Since no virtual version was created such as with the AP tests, restricted capacity guidelines were put in place for schools hosting the SAT and thus making it harder for pupils to land an appointment. It was ultimately decided that colleges continuing to demand scores for a test that a good percentage of the population did not have equal access to was unfair to say the least.

According to the official website of admissions for universities of California, “UC will not consider SAT or ACT test scores when making admissions decisions…If you choose to submit test scores as part of your application, they may be used as an alternative method of fulfilling minimum requirements…” Meaning, an SAT score can still be added to the application to balance out, say, a low GPA.

SAT schedule for the upcoming school years (Powerful Prep)

But it is not as if students are mourning the loss of this highly controversial exam. In fact, it seems to be taking much off the plate of already-stressed-out Juniors. 

Sonia Arabchyan, an 11th grader at North Hollywood High School says of the situation, “Personally, I am much more focused on maintaining a strong GPA and maximizing my involvement in school since that is my main priority.” As well as noting that “the SAT has really become a secondary priority for the college admissions process since all of the UC schools have gone test blind until 2024.”

Scott Lee, another Junior Husky, seems to agree that the air of necessity surrounding the SAT has somewhat diminished since the announcement. He says, “SATs and other forms of standardized testing have often been used as benchmarks for college applicants, but if so few were able to take it, I feel it has such little purpose for the upcoming college admissions cycle.”

However, an anonymous source from NHHS has opinions of the SAT that land on the other side of the spectrum, saying, “I think having scores is good because it can be another piece of information to help determine if the college is fit for the student. But specifically optional, because then students also feel less pressured to get a good score.” 

Though Evan Kim, a student at North Hollywood High School, has a more neutral stance, advising that “if you think you can get a decent score with close to no studying, go for it. Otherwise, steer clear.”
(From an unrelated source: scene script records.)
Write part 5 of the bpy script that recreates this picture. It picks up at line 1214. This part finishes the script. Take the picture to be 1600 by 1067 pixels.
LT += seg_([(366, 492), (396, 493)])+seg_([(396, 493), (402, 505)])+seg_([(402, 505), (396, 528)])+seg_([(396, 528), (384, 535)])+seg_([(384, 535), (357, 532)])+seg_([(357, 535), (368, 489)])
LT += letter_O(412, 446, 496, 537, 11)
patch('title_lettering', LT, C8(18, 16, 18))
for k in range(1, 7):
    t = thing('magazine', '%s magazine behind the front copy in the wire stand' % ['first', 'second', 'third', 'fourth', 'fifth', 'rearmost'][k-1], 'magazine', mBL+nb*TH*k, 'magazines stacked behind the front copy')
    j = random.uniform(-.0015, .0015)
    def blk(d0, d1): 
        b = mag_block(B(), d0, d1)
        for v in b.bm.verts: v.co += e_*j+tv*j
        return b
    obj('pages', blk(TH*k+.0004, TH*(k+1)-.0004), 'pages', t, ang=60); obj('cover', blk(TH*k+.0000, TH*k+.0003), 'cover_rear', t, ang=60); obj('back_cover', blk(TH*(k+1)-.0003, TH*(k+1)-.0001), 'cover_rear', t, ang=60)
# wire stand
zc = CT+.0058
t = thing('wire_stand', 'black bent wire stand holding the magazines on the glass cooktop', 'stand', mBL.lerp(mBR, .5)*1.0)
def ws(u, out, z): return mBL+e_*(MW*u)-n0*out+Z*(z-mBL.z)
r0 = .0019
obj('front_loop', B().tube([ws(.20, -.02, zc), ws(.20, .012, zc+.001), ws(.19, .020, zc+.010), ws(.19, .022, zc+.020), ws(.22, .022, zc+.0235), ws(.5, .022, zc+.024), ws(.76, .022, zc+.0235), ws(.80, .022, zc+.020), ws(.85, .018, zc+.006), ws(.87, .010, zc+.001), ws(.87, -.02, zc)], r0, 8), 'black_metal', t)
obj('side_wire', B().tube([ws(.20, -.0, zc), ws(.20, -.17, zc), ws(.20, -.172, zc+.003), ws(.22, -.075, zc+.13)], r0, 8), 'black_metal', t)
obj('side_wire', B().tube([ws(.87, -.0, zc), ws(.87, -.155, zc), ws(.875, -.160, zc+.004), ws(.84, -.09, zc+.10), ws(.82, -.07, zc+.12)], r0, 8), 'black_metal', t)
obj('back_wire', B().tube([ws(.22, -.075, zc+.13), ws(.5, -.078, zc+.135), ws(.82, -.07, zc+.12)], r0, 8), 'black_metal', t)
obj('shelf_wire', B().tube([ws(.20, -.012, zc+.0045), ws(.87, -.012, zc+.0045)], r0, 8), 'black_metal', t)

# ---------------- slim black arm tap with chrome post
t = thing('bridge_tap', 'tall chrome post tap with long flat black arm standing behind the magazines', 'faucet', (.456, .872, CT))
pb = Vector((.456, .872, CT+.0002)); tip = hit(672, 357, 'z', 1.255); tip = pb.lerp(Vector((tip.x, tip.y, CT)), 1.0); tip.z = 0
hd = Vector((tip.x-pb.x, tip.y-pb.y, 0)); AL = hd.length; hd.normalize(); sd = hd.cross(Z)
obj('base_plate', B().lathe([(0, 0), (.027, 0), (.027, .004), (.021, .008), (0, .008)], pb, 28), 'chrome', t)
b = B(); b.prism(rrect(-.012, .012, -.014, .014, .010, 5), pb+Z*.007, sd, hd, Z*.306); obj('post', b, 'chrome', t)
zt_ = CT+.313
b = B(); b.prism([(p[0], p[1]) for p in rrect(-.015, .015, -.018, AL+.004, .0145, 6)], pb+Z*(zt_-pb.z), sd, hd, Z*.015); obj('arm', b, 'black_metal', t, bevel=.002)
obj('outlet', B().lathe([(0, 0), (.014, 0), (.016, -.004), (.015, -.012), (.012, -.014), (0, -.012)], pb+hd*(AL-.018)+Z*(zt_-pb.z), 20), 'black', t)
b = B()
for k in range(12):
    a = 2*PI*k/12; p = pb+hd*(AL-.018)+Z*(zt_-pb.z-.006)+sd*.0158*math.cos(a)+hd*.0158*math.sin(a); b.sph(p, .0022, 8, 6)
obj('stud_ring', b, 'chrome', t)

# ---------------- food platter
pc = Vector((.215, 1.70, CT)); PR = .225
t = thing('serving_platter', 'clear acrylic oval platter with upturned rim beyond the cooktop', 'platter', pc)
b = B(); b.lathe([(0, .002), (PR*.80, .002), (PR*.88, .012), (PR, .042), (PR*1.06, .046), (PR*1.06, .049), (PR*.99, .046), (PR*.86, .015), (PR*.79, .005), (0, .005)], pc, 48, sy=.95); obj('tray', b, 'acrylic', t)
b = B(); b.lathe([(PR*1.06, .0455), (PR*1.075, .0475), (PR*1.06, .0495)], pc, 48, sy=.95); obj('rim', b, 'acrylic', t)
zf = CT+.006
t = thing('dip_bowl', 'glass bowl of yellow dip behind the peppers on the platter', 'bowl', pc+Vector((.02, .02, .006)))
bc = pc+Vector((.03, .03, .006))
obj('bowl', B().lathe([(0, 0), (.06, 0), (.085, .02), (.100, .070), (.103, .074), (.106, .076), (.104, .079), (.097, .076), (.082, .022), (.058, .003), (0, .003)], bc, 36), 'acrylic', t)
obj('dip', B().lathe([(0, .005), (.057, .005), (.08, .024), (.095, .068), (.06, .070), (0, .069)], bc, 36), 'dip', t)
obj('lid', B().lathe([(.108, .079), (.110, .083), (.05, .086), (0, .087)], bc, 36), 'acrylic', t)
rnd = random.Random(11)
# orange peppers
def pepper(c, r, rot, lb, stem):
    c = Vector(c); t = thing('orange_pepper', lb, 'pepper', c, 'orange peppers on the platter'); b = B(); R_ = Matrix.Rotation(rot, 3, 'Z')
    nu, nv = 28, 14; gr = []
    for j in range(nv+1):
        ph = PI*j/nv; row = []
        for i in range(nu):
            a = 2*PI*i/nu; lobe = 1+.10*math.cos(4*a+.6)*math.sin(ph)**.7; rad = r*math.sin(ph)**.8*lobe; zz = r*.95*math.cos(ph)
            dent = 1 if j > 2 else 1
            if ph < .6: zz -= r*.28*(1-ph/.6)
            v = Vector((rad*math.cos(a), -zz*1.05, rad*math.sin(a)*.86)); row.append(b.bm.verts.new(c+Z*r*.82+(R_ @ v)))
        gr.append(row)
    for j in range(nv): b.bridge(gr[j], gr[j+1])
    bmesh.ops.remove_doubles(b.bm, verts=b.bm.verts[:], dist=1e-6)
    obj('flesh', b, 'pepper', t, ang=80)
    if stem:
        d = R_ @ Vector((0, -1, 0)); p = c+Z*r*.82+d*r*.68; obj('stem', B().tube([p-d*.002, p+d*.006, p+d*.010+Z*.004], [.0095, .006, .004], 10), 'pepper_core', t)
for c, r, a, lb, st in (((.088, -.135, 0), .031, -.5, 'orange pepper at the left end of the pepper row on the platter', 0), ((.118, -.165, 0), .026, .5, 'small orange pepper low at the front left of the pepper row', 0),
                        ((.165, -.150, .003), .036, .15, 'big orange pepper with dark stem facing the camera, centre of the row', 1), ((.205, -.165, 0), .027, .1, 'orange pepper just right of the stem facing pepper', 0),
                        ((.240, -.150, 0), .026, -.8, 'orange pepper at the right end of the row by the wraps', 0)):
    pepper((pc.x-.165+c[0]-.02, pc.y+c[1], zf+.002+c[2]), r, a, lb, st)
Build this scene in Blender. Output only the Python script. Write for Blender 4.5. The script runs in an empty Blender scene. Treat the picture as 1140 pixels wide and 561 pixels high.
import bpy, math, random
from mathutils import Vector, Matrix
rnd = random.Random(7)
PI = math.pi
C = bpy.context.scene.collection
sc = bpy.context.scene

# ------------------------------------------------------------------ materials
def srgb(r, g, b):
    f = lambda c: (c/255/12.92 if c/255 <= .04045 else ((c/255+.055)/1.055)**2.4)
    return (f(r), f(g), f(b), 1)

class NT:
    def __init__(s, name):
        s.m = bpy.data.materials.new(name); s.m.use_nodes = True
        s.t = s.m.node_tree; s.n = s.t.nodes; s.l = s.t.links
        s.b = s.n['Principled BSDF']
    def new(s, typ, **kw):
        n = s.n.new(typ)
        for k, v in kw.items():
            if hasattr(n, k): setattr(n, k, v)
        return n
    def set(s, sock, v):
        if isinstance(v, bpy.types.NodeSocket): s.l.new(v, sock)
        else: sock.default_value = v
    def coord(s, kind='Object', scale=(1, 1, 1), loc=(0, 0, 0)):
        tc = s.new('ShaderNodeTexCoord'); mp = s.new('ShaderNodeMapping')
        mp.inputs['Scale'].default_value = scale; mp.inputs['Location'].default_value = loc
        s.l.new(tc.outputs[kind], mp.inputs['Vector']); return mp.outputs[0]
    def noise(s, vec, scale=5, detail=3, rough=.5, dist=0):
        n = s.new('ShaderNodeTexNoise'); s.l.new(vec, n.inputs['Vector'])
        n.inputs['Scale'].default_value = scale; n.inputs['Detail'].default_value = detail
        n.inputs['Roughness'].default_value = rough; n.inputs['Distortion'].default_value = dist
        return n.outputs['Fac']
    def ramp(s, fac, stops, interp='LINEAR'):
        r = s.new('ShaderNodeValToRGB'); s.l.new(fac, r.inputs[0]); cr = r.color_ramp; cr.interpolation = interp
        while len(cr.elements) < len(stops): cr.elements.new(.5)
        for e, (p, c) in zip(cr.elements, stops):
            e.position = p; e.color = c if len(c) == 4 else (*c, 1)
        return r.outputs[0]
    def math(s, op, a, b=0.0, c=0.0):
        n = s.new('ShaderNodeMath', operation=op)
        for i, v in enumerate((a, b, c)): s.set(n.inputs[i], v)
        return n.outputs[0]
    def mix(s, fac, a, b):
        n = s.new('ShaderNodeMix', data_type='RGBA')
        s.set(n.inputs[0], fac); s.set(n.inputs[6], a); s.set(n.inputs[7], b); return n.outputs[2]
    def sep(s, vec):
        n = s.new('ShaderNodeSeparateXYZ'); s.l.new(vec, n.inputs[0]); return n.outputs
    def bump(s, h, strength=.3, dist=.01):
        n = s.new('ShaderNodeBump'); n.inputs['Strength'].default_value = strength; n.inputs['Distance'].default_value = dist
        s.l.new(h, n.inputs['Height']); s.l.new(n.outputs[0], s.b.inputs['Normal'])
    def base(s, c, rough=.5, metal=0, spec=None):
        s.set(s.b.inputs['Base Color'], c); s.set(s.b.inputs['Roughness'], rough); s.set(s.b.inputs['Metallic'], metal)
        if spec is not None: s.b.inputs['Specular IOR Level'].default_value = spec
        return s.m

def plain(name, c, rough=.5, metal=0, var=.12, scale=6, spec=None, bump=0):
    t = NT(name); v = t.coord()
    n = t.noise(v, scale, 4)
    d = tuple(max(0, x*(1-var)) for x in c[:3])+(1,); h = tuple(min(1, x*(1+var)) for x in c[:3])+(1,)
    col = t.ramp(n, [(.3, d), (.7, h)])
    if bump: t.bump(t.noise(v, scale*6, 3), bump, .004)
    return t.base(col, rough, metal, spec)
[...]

So what does this mean for students applying to colleges from now until 2025? More importance will be placed not only on grade-point average (GPA), but on extracurriculars as well. In order to stand out to college admissions offices, it is now more important than ever to get involved in school and community activities so as to have a diverse application. So go out and volunteer or join a sport…after all, it is no longer required to spend all that time studying for the SAT!